I understand that being healthy is something we expect from our food supply and that there may be fraudulent behaviors in labeling and governing of certain foods, but unfortunately this is true with every avenue of life. The demand for a faster life with less expensive food that is packaged, ready to go, filling and tastes good,  leaves us with the state we are in now: quick food that is affordable, easy, tasty, and full of cheap ingredients to act as fillers, but at what expense? Does this mean we  pay a lot more for our food to be healthy? Not really – it doesn’t have to be that way.  One way to initiate healthier habits and appreciate what food has to offer is making and preparing your own food. Where there is a will there is a way.

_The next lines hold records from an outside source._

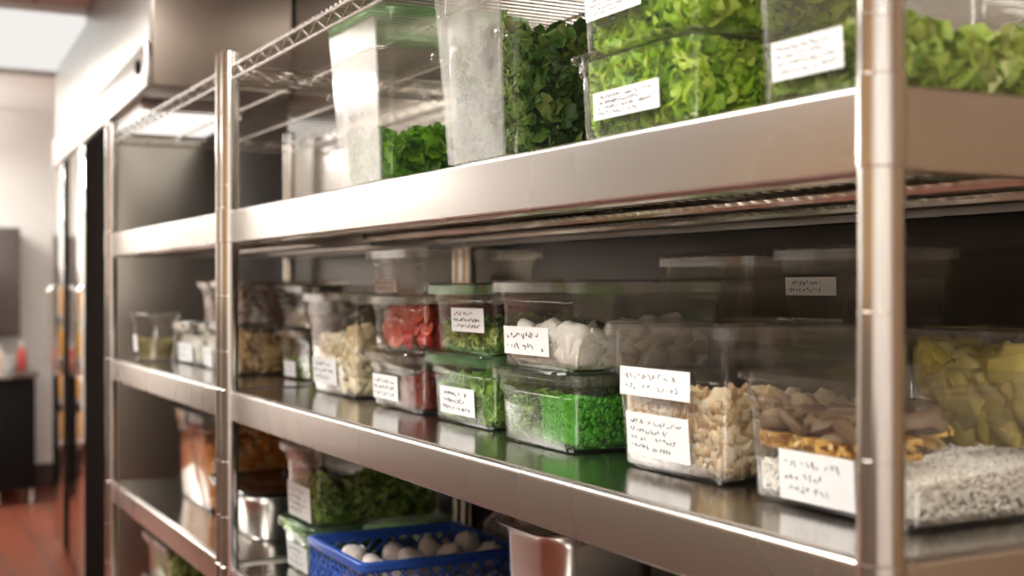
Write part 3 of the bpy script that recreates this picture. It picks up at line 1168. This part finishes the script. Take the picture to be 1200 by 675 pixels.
# ---- upper shelf
def tall_bin(u0, u1, y0, d, h, label, lid_green):
    """tall bin with a straight frosted front panel and a shouldered neck"""
    b = Bin()
    b.w, b.d, b.h = u1 - u0, d, h
    b.zs, b.tp = h * .77, .016
    b.mat = CLEAR
    b.r, b.step = .03, .006
    b.x, b.y, b.z = -(u0 + u1) / 2, y0 + d / 2, ZT
    b.root = thing('storage_bin', (b.x, b.y, b.z), label, 'food bin', 'clear food storage bins')
    tub_mesh(b.w, d, h, b.zs, b.tp, r=.03, step=.006).build('tub', CLEAR, b.root)
    lid_mesh(b.w, d, h, .03).build('lid', GREENLID if lid_green else LIDCLEAR, b.root)
    # shoulder bead on the sides and back
    hw, hd = b.w / 2 - FL - .003, d / 2 - FL - .003
    sh = MB()
    pts = [(x, y, b.zs + .001) for x, y in rr(hw + .0035, hd + .0035, .033, 5)]
    pts = [p for p in pts]
    sh.tube(pts + [pts[0]], .0032, 8)
    sh.build('shoulder_bead', CLEAR, b.root)
    # frosted front panel, leaning with the front wall, over the full height
    fp = MB()
    wb, wt = hw - b.tp - .020, hw - .022
    zz0, zz1 = .007, h - .014
    yb, yt = -(hd - b.tp) - .0072, -(hd) - .0072
    n = 8
    vs, fs = [], []
    for j in range(n + 1):
        t = j / n
        z = zz0 + (zz1 - zz0) * t
        w2 = wb + (wt - wb) * t + .012
        y = yb + (yt - yb) * t
        vs += [(-w2, y, z), (w2, y, z), (w2, y + .003, z), (-w2, y + .003, z)]
    for j in range(n):
        for k in range(4):
            a, c = 4 * j + k, 4 * j + (k + 1) % 4
            fs.append((a, c, c + 4, a + 4))
    fs += [(3, 2, 1, 0), (4 * n, 4 * n + 1, 4 * n + 2, 4 * n + 3)]
    fp.add(vs, fs)
    fo = fp.build('front_panel', FROST, b.root)
    fo['label'] = 'frosted front panel misted with condensation'
    for sx in (-1, 1):
        cl = MB()
        cl.bbox((sx * (wt + .012) - .006, yt - .002, h * .58 - .006), (sx * (wt + .012) + .006, yt + .012, h * .58 + .006), .002)
        cl.build('clip', LIDCLEAR, b.root)
    wr = writing(.10, .07, 3, .002)
    wo = wr.build('writing', INKGREY, fo, False)
    tl = math.atan((yb - yt) / (zz1 - zz0))
    wo.matrix_local = Matrix.Translation((0, (yb + yt) / 2 - .0006 + .002, h * .42)) @ Matrix.Rotation(tl, 4, 'X')
    return b


T1 = tall_bin(1.775, 2.02, .012, .28, .268, 'tall bin with green lid and frosted front, basil in the bottom', True)
heap(T1, 'basil_leaves', 'green basil leaves in the bottom of the tall green-lidded bin', 'basil', g_leaf, .036, 650,
     lambda fx, fy: .078 + .008 * math.sin(5 * fx) + .01 * math.sin(4 * fy + 1), F_BASIL, 22, flat=.4)
T2 = tall_bin(1.365, 1.60, .012, .28, .268, 'tall bin with misted front holding dark spring greens', False)
heap(T2, 'spring_greens', 'dark mixed spring greens in the tall misted bin', 'salad greens', g_leaf, .042, 950,
     lambda fx, fy: .165 + .012 * math.sin(4 * fx) + .015 * math.sin(3 * fy), F_SPRING, 23, flat=.35)
T3 = food_bin(.985, 1.235, .012, .30, ZT, .096, 'lower bin of bright lettuce on the upper shelf', zf=.8,
              labels=[(697, 101, 774, 134, 4, G)], lid=False, group='clear food storage bins')
heap(T3, 'lettuce_leaves', 'bright chopped lettuce in the lower bin on the upper shelf', 'lettuce', g_leaf, .045, 800,
     lambda fx, fy: .088 + .004 * math.sin(5 * fx), F_LETTUCE, 24, flat=.5)
T3b = food_bin(.985, 1.235, .012, .30, T3.top + .0005, .15, 'bright lettuce bin stacked on the other lettuce bin', zf=.85,
               labels=[(688, -12, 752, 16, 4, G)])
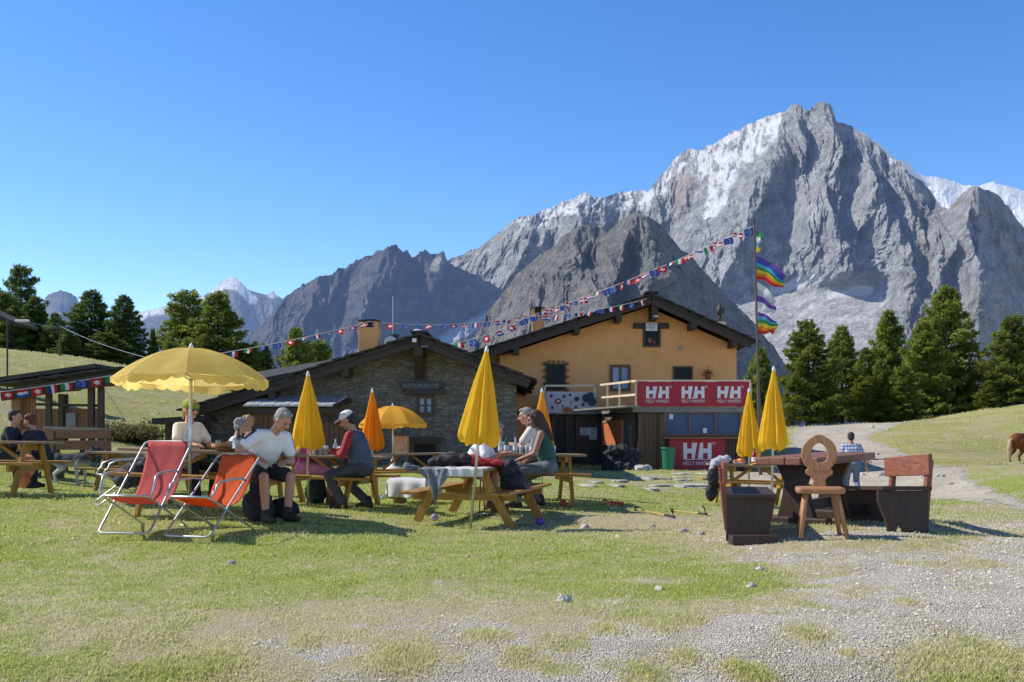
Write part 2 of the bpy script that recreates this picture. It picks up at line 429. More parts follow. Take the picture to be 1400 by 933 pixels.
# ---- grass blades (nobody could count them) and loose gravel in the near ground
def scatter(n, Dmin, Dmax, power=1.0):
    u = np.random.rand(n); D = 1/((1/Dmin)+(1/Dmax-1/Dmin)*u) if power == 1 else Dmin*(Dmax/Dmin)**u
    p = np.random.uniform(-120, 1520, n); x = (p-700)/F*D; return x, D
def blades():
    x, y = scatter(620000, 5.0, 30)
    z = gz_arr(x, y); g, d, px, py = masks(x, y, z)
    clump = fbm(x*2.5, y*2.5, 51, 3); tuft = fbm(x*6, y*6, 52, 2)
    inp = inpoly(x, y, pw)
    dens = np.clip(1.05-g*1.25, 0, 1)*np.clip(.72+clump*1.3, .03, 1)*(1-.6*d)
    # sparse strong tufts in the gravel
    tu = np.zeros_like(x)
    for (cx, cy, r) in ((1105,868,.16),(660,870,.14),(545,900,.2),(560,905,.16),(1350,905,.28),(1290,920,.3),(935,900,.13),(1240,825,.1),(830,862,.12),(905,858,.14),(880,925,.16),(1000,915,.1),(1390,915,.25),(705,895,.1),(1160,895,.06),(300,905,.22),(240,915,.2),(420,880,.12),(1035,925,.12)):
        q = pix2ground(cx, cy); tu += np.exp(-(((x-q.x)/r)**2+((y-q.y)/(r*1.3))**2)*1.5)
    dens = np.clip(dens+tu*1.2, 0, 1)*~inp*(y < 27)
    k = np.random.rand(len(x)) < dens
    x, y, z, d, tu, clump, g, tuft = [a[k] for a in (x, y, z, d, tu, clump, g, tuft)]
    xf, yf = scatter(150000, 26, 88, 2); zf = gz_arr(xf, yf); cf = fbm(xf*.5, yf*.3, 55, 3); kf = (np.random.rand(len(xf)) < np.clip(.15+cf*1.6, .03, 1)) & ~inpoly(xf, yf, pw)
    xf, yf, zf, cf = xf[kf], yf[kf], zf[kf], cf[kf]; nfar = len(xf)
    x = np.concatenate([x, xf]); y = np.concatenate([y, yf]); z = np.concatenate([z, zf]); d = np.concatenate([d, .45+.5*np.random.rand(nfar)]); tu = np.concatenate([tu, np.zeros(nfar)]); clump = np.concatenate([clump, cf]); tuft = np.concatenate([tuft, np.full(nfar, 1.)])
    n = len(x)
    far = np.clip(y/9, .8, 2.2)*np.clip(y/26, 1, 2.6)
    h = .72*(.018+.022*np.random.rand(n)**1.5+.025*np.clip(clump, 0, 1)+.02*np.clip(tuft, 0, 1)+.05*np.clip(tu, 0, 1)*np.random.rand(n))*(1-.3*d)*np.clip(far, .9, 1.25)*np.clip(y/22, 1, 2.4)
    w = (.0022+.0018*np.random.rand(n))*far*1.25
    a = np.random.rand(n)*2*np.pi; ln = h*(.25+.8*np.random.rand(n)); b = np.random.rand(n)*2*np.pi
    bx, by = np.cos(a)*w, np.sin(a)*w; lx, ly = np.cos(b)*ln, np.sin(b)*ln
    V = np.empty((n, 5, 3))
    V[:,0] = np.stack([x-bx, y-by, z-.004], -1); V[:,1] = np.stack([x+bx, y+by, z-.004], -1)
    V[:,2] = np.stack([x+lx*.4+bx*.8, y+ly*.4+by*.8, z+h*.6], -1); V[:,3] = np.stack([x+lx*.4-bx*.8, y+ly*.4-by*.8, z+h*.6], -1)
    V[:,4] = np.stack([x+lx, y+ly, z+h], -1)
    me = bpy.data.meshes.new('grass'); me.vertices.add(n*5); me.vertices.foreach_set('co', V.ravel())
    o5 = np.arange(n)[:,None]*5
    li = np.concatenate([o5+np.array([[0,1,2,3]]), o5+np.array([[3,2,4]])], 1).astype(np.int32)
    me.loops.add(n*7); me.loops.foreach_set('vertex_index', li.ravel())
    me.polygons.add(n*2); me.polygons.foreach_set('loop_start', (np.arange(n)[:,None]*7+np.array([[0,4]])).ravel().astype(np.int32))
    me.update(calc_edges=True)
    o = bpy.data.objects.new('grass', me); C.objects.link(o)
    r = np.random.rand(n); dd = np.clip(d*1.1+np.random.randn(n)*.22-.12*np.clip(tu, 0, 1)*3, 0, 1)[:,None]
    gcol = np.stack([.40+.25*r, .50+.18*r, .07+.07*r], -1); scol = np.stack([.74+.2*r, .66+.2*r, .38+.18*r], -1)
    c = gcol*(1-dd)+scol*dd; c = np.repeat(np.concatenate([c, np.ones((n,1))], 1)[:,None], 5, 1)
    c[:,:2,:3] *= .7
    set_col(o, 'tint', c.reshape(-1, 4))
    t = NT('grass_blade'); at = t.n('ShaderNodeAttribute'); at.attribute_name = 'tint'
    p = t.principled(at.outputs['Color'], .75, spec=.15); tr = t.n('ShaderNodeBsdfTranslucent'); t.l(at.outputs['Color'], tr.inputs[0])
    mx = t.n('ShaderNodeMixShader'); mx.inputs[0].default_value = .42; t.l(p.outputs[0], mx.inputs[1]); t.l(tr.outputs[0], mx.inputs[2])
    me.materials.append(t.finish(mx.outputs[0])); return stuff(o)
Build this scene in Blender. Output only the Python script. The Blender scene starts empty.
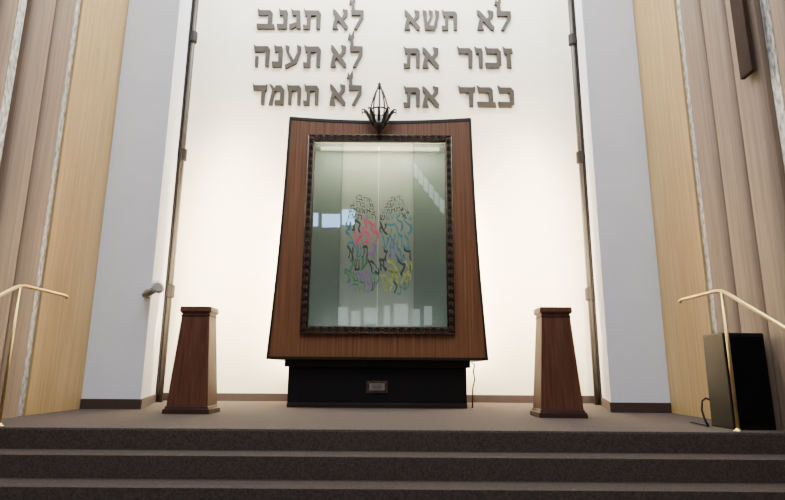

Try reaching out for those single ingredient foods and preparing them for yourself- at least most of the time. You will be amazed at how inexpensive healthy eating can really be. What is that effort worth to you?

There are ways around avoiding the processed food era and I think that is where the focus needs to be. We know it is our responsibility of what we put into our body, no one else’s. There is no hidden agenda. The information to help support healthier choices is out there. When we have the desire to eat healthy we will do the best we can to make that happen.

We need to be careful of who receives the blame for our personal and overall health that we incur as a whole.  Conspiracies start long before they even begin and that is very discouraging. Learning to love your food, understanding the role of food and being mindful with food, is key to healthier choices rather than misplaced blame, fear and worry. When you shift your focus from what a food will do “to you” to what a food will do “for you,” it will affect the way you perceive food.

When you think of food as the main source of nutrition for your body instead of poison or harmful, you will naturally choose the foods that will nourish you and stop focusing on what to eliminate in excess. We should avoid the harmful mindset of labeling food as bad or good causing such confusion, discouragement and fear.  I see these terms thrown around so effortlessly by some. All foods can be inclusive. It is about giving preference to those that will build you up and nourish you the most. When the bulk of your diet is nourishing, you can loosen up on the fact that all foods are OK and should be inclusive.